The legal monopoly of the Church in matters educational during the Middle Ages was described in Chapter II. During and following the period of the Reformation this theory continued in force, and schoolmasters in England were required to be licensed by the bishops of the Established Church. In the eighteenth century, however, this practice began to be questioned in the courts, but the prevailing opinion, as often cited in speeches in Parliament, continued to be that the Church had general control. An example of the opposite tendency is the following incident. In 1701 an elementaryschool master who had been indicted for teaching school without a license from the bishop was discharged by the court on the basis that "the school was not within the Act of James I, because the act extends but to grammar schools, and this school was for writing and reading." (1: 173.) By this decision the legal control of education by the Church was declared not to extend to elementary education. Some judges even questioned whether the bishops had jurisdiction over grammar-school masters, but the general tendency of the decisions of the eighteenth century was to affirm the control by the bishops in such cases.

Church made little provision for elementary education. — The English (Episcopal) Church, however, failed to make any adequate provision for elementary schools. In this respect it was much inferior to the Catholic Church on some parts of the Continent, where such societies as the Brethren of the Christian Schools organized very effective schools. Practically the only significant endeavor made by the English Church before the nineteenth century was in the organization in 1699 of the Society for promoting Christian Knowledge. The object of the Society is well suggested by its name to promote Christian knowledge by erecting catechetical schools and diffusing the Scriptures and the liturgy of the Established Church.

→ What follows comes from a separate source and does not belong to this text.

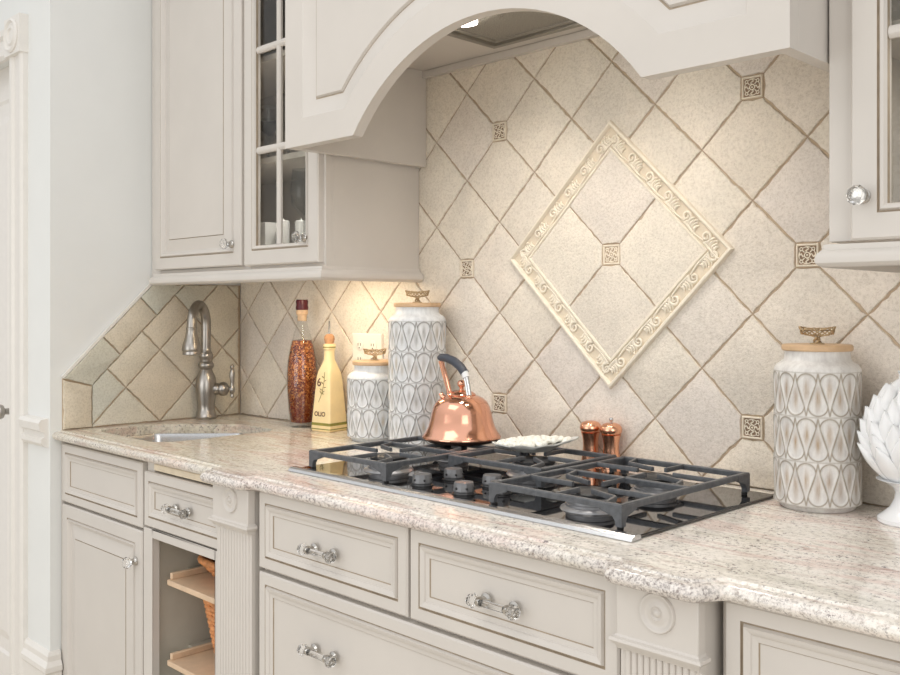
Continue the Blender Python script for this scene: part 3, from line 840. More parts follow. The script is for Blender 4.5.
# things behind the glass
def goblet(x, y, z, label, h=.19, r=.036):
    o = MB()
    o.lathe([(.034, 0), (.034, .002), (.010, .006), (.0045, .012), (.0042, h * .42), (.010, h * .47), (r * .92, h * .62), (r, h * .76), (r * .86, h), (r * .83, h), (r * .96, h * .76), (r * .88, h * .64), (.004, h * .50)], (0, 0, 0), 28)
    return tag(o.build('wine_glass', GOBLET, None, smooth=50, loc=(x, y, z)), label, 'glass', 'stemware behind the cabinet glass')
zs = ZUB + .030
goblet(-1.085, -.20, 1.7045, 'stemmed glass on the shelf behind the left panes of the sink side cabinet', .17)
goblet(-1.165, -.15, 1.7045, 'stemmed glass at the back of the shelf behind the sink side glass door', .15, .032)
goblet(-.985, -.20, 1.7045, 'stemmed glass on the shelf behind the right panes of the sink side cabinet', .17)
goblet(-.905, -.20, zs, 'tall stemmed glass standing at the bottom behind the sink side glass knob', .255, .042)
goblet(.80, -.17, zs, 'stemmed glass standing at the bottom of the right wall cabinet', .22, .042)
goblet(.83, -.17, 1.728, 'stemmed glass on the shelf of the right wall cabinet', .19, .040)
m = MB(); m.box(-.055, .055, -.035, .035, 0, .004); m.box(-.055, .055, -.035, -.031, .004, .115); m.box(-.055, .055, .031, .035, .004, .115); m.box(-.055, -.051, -.031, .031, .004, .115); m.box(.051, .055, -.031, .031, .004, .115)
tag(m.build('ceramic_box', PORC, None, bevel=.002, loc=(-1.105, -.20, zs)), 'white open ceramic box at the bottom behind the left glass pane', 'box')
m = MB(); m.lathe([(.018, 0), (.018, .115), (.015, .118), (.004, .117), (.001, .124), (0, .124)], (0, 0, 0), 20)
cd = tag(m.build('pillar_candle', PORC, None, smooth=40, loc=(-1.010, -.20, zs)), 'slim white candle behind the sink side glass door, the left one of two', 'candle', 'slim candles behind the glass')
dup(cd, None, (-.972, -.165, zs), 'slim white candle behind the sink side glass door, the right one of two')

# under cabinet light bar
u = thing('light_bar', 'slim white light bar fixed beneath the wall cabinet above the bottles', 'lamp', (-.83, -.19, ZUB + .012))
m = MB(); m.box(-.14, .14, -.024, .024, -.016, -.0005); m.build('housing', TRIMW, u, bevel=.002)
m = MB(); m.box(-.13, .13, -.016, .016, -.0185, -.0162); m.build('lens', LAMP2, u, smooth=0)

# ------------------------------------------------------------------ range hood
h = thing('range_hood', 'greige wooden mantel range hood with an arched front above the cooktop', 'range hood', (0, -.225, 1.669))
YH = -.4535; ZTOP = 2.45
def outline(xs, zb, r, ztop, n=28):
    zc = 1.379; a0 = math.asin((zb - zc) / r); ax = r * cos(a0)
    pts = [(-xs, zb)]
    for i in range(n + 1):
        a = (pi - a0) + (2 * a0 - pi) * i / n
        pts.append((r * cos(a), zc + r * sin(a)))
    return pts + [(xs, zb), (xs, ztop), (-xs, ztop)]
OUT = outline(.640, 1.669, .4785, ZTOP); P1 = outline(.571, 1.734, .545, 2.38); P1b = outline(.568, 1.737, .548, 2.377)
P2 = outline(.530, 1.773, .582, 2.34); P2b = outline(.5265, 1.7765, .5855, 2.3365); P2c = outline(.523, 1.780, .589, 2.333)
def rg(p, d): return [(x, YH + d, z) for x, z in p]
m = MB()
m.loops([rg(OUT, .028), rg(OUT, 0), rg(P1, 0), rg(P1b, .0022), rg(P2, .0105), rg(P2b, .0120), rg(P2c, .0060)], mats=[0, 0, 0, 0, 1, 0])
for p, d in ((P2c, .0060), (OUT, .028)):
    if p is P2c:
        tr = tessellate_polygon([[Vector((x, z, 0)) for x, z in p]]); m.add(rg(p, d), [list(t) for t in tr])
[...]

Its officers were members of this Church, and its rules were approved by the bishop. The Society stated

that part of its work was the "erecting of schools in . . . cities and the parts adjacent for the instruction of such poor children in reading, writing, and the catechism, whose parents or relatives are not able to afford them the ordinary means of education." This plan was carried out, and by 1729 the Society had opened 1658 schools, containing 34,000 children. A branch of this organization was the Society for the Propagation of the Gospel in Foreign Parts, which established schools in America.

Voluntary agencies depended on for elementary schools for the poor. These societies are typical of the endeavors made in England during the eighteenth and early nineteenth centuries to provide elementary schools for the poor. The little children of parents who could afford to pay were educated in the home or in private dame schools, but the children of the poor received no education, or only such meager instruction as was provided in the charity schools maintained by the voluntary efforts of individuals or philanthropic societies. The most important of these voluntary agencies were (1) the Sunday schools from 1780 on; (2) the British and Foreign School Society (1808, 1814); and (3) the National Society for Promoting the Education of the Poor (1811).

Secular Sunday schools organized after 1780.- The Sunday schools, unlike those of recent years, were organized not merely for religious instruction, but to give instruction in reading and writing; hence they were largely secular in purpose. They were particularly valuable in the manufacturing districts for children and adults who were employed during the week days. Thus in Manchester, in 1834, Sunday schools were open for secular instruction five and a half hours on Sunday and two evenings in the week. Two organizations, the Society for the Support and Encouragement of Sunday Schools (1785) and the Sunday School Union (1803), were devoted to the propagation of such schools. The movement spread almost immediately to the United States.